Per salvaguardare il campanile durante i lavori, furono allora fissate grandi ancore alla base della torre, collegate a cavi d’acciaio che perforarono gli strati soffici del terreno fino a raggiungere la solida roccia, 40 metri sotto la superficie. La forza esercitata dai cavi, messi in tensione, permise di sostituire la pressione degli antiestetici pesi di piombo. Il 6 settembre del 1995 però, durante i lavori, la cima della torre si spostò improvvisamente di 1,5 millimetri, più di quanto aveva fatto nel corso di tutto l’anno precedente. Vennero rimesse d’urgenza 300 tonnellate di piombo alla base del lato nord e il cantiere si fermò, in attesa di nuove indicazioni di intervento. Ma anche nel XX secolo motivi economici e politici influenzarono le sorti della torre. Per una crisi di governo, il comitato rimase inattivo fino all’autunno del 1997, quando un terribile terremoto colpì l’Umbria e le Marche. Un evento così drammatico fu in qualche modo, ancora una volta, provvidenziale per la torre, perché riattivò a livello nazionale le misure per la conservazione dei beni culturali e il comitato poté finalmente approvare il piano di intervento che prevedeva la sottoescavazione.
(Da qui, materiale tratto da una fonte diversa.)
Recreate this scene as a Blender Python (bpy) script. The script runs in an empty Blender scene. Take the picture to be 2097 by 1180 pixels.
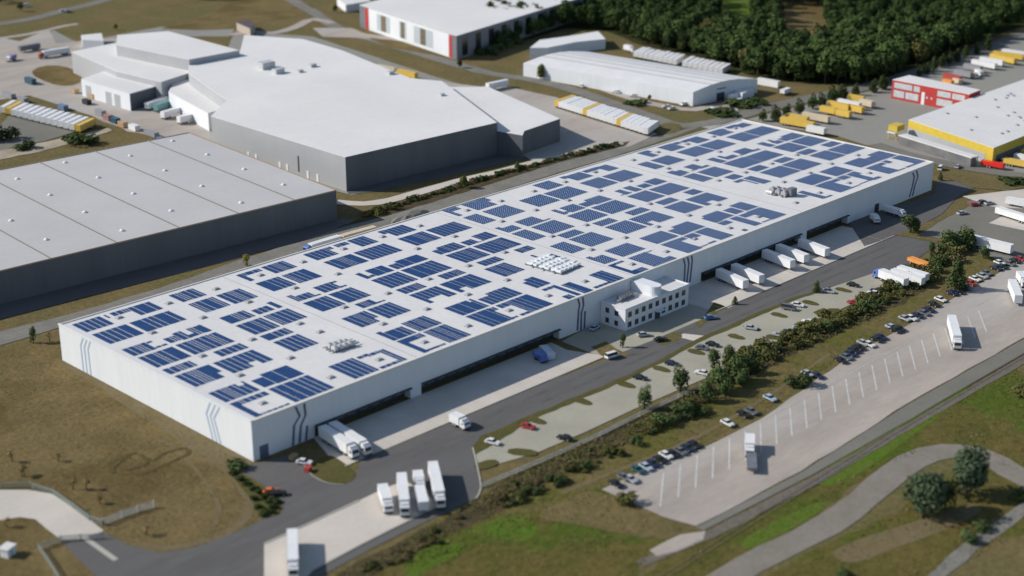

Il cantiere riaprì e nel febbraio del 1999 si cominciarono a pompare dal sottosuolo circa 27 litri di fango e sabbia al giorno. Alla fine dell’operazione, la torre è stata raddrizzata di circa il 10%, l’equivalente di altri 300 anni di vita. Nel marzo del 2008, dopo più di un lustro di monitoraggi, si raggiunse la certezza che gli interventi avevano dato l’esito sperato. La torre è ritornata ad una inclinazione di 5 gradi, non ha più imbracature o sostegni visibili ed è di nuovo visitabile.
Si è stimato che gli interventi degli anni Novanta abbiano regalato alla torre altri 3 secoli di vita. E così la ammiriamo ancora, dolcemente inclinata su quella splendida piazza che Gabriele d’Annunzio battezzò il “Prato dei Miracoli”.